Raw records
────

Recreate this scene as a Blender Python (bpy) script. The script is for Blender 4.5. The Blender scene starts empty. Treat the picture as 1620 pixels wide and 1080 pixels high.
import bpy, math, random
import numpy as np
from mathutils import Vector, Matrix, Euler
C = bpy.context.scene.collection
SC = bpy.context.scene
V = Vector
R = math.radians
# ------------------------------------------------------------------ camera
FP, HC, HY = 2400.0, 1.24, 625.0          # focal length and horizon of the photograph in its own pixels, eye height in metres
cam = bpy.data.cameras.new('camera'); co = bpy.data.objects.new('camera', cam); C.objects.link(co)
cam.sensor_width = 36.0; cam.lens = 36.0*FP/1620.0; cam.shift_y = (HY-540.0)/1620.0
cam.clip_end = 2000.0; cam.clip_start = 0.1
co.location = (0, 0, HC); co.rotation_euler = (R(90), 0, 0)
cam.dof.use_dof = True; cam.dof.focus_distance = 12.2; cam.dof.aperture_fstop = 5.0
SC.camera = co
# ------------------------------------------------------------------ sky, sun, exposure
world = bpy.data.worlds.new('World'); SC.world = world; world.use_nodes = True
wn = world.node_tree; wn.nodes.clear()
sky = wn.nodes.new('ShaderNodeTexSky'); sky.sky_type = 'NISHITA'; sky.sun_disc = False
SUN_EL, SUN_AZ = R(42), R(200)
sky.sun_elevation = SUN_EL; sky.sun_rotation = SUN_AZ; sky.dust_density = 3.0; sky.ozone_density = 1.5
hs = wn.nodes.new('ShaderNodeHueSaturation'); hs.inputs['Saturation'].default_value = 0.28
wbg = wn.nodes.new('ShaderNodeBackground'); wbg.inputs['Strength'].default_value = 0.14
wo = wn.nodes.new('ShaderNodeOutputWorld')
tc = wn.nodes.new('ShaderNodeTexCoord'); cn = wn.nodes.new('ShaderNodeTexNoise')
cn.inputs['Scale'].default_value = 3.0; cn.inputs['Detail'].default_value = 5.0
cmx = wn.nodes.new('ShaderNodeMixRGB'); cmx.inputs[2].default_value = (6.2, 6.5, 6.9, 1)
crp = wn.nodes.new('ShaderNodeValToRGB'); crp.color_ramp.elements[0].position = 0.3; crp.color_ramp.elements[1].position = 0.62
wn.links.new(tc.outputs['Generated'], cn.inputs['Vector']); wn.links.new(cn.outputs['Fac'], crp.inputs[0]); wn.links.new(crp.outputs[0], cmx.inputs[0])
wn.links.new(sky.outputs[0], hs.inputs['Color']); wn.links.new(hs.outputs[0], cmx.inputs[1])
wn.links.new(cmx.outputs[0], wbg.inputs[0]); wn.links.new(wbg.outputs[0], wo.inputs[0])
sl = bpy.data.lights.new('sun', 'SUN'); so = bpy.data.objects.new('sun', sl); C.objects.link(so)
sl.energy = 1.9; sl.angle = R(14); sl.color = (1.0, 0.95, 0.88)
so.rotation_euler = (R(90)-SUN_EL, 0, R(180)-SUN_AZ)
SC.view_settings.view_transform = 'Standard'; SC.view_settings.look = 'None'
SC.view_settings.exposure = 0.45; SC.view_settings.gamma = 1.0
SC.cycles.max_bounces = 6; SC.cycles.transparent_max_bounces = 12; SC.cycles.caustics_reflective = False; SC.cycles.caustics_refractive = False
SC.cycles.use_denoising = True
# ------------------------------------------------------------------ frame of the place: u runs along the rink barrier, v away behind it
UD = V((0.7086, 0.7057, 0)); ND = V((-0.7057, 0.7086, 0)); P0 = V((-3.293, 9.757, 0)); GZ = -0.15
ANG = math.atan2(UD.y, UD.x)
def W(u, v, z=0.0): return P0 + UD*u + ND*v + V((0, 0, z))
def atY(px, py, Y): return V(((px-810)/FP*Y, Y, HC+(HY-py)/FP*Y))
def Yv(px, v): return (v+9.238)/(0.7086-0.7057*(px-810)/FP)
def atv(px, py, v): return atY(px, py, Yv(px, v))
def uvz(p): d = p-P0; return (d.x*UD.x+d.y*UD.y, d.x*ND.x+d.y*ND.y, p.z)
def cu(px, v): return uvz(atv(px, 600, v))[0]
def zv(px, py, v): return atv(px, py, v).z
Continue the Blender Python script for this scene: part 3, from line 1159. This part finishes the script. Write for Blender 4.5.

────

Description of the task:
Copy down the whole of the data above, matching it exactly.

Task answer:
Recreate this scene as a Blender Python (bpy) script. The script is for Blender 4.5. The Blender scene starts empty. Treat the picture as 1620 pixels wide and 1080 pixels high.
import bpy, math, random
import numpy as np
from mathutils import Vector, Matrix, Euler
C = bpy.context.scene.collection
SC = bpy.context.scene
V = Vector
R = math.radians
# ------------------------------------------------------------------ camera
FP, HC, HY = 2400.0, 1.24, 625.0          # focal length and horizon of the photograph in its own pixels, eye height in metres
cam = bpy.data.cameras.new('camera'); co = bpy.data.objects.new('camera', cam); C.objects.link(co)
cam.sensor_width = 36.0; cam.lens = 36.0*FP/1620.0; cam.shift_y = (HY-540.0)/1620.0
cam.clip_end = 2000.0; cam.clip_start = 0.1
co.location = (0, 0, HC); co.rotation_euler = (R(90), 0, 0)
cam.dof.use_dof = True; cam.dof.focus_distance = 12.2; cam.dof.aperture_fstop = 5.0
SC.camera = co
# ------------------------------------------------------------------ sky, sun, exposure
world = bpy.data.worlds.new('World'); SC.world = world; world.use_nodes = True
wn = world.node_tree; wn.nodes.clear()
sky = wn.nodes.new('ShaderNodeTexSky'); sky.sky_type = 'NISHITA'; sky.sun_disc = False
SUN_EL, SUN_AZ = R(42), R(200)
sky.sun_elevation = SUN_EL; sky.sun_rotation = SUN_AZ; sky.dust_density = 3.0; sky.ozone_density = 1.5
hs = wn.nodes.new('ShaderNodeHueSaturation'); hs.inputs['Saturation'].default_value = 0.28
wbg = wn.nodes.new('ShaderNodeBackground'); wbg.inputs['Strength'].default_value = 0.14
wo = wn.nodes.new('ShaderNodeOutputWorld')
tc = wn.nodes.new('ShaderNodeTexCoord'); cn = wn.nodes.new('ShaderNodeTexNoise')
cn.inputs['Scale'].default_value = 3.0; cn.inputs['Detail'].default_value = 5.0
cmx = wn.nodes.new('ShaderNodeMixRGB'); cmx.inputs[2].default_value = (6.2, 6.5, 6.9, 1)
crp = wn.nodes.new('ShaderNodeValToRGB'); crp.color_ramp.elements[0].position = 0.3; crp.color_ramp.elements[1].position = 0.62
wn.links.new(tc.outputs['Generated'], cn.inputs['Vector']); wn.links.new(cn.outputs['Fac'], crp.inputs[0]); wn.links.new(crp.outputs[0], cmx.inputs[0])
wn.links.new(sky.outputs[0], hs.inputs['Color']); wn.links.new(hs.outputs[0], cmx.inputs[1])
wn.links.new(cmx.outputs[0], wbg.inputs[0]); wn.links.new(wbg.outputs[0], wo.inputs[0])
sl = bpy.data.lights.new('sun', 'SUN'); so = bpy.data.objects.new('sun', sl); C.objects.link(so)
sl.energy = 1.9; sl.angle = R(14); sl.color = (1.0, 0.95, 0.88)
so.rotation_euler = (R(90)-SUN_EL, 0, R(180)-SUN_AZ)
SC.view_settings.view_transform = 'Standard'; SC.view_settings.look = 'None'
SC.view_settings.exposure = 0.45; SC.view_settings.gamma = 1.0
SC.cycles.max_bounces = 6; SC.cycles.transparent_max_bounces = 12; SC.cycles.caustics_reflective = False; SC.cycles.caustics_refractive = False
SC.cycles.use_denoising = True
# ------------------------------------------------------------------ frame of the place: u runs along the rink barrier, v away behind it
UD = V((0.7086, 0.7057, 0)); ND = V((-0.7057, 0.7086, 0)); P0 = V((-3.293, 9.757, 0)); GZ = -0.15
ANG = math.atan2(UD.y, UD.x)
def W(u, v, z=0.0): return P0 + UD*u + ND*v + V((0, 0, z))
def atY(px, py, Y): return V(((px-810)/FP*Y, Y, HC+(HY-py)/FP*Y))
def Yv(px, v): return (v+9.238)/(0.7086-0.7057*(px-810)/FP)
def atv(px, py, v): return atY(px, py, Yv(px, v))
def uvz(p): d = p-P0; return (d.x*UD.x+d.y*UD.y, d.x*ND.x+d.y*ND.y, p.z)
def cu(px, v): return uvz(atv(px, 600, v))[0]
def zv(px, py, v): return atv(px, py, v).z
Continue the Blender Python script for this scene: part 3, from line 1159. This part finishes the script. Write for Blender 4.5.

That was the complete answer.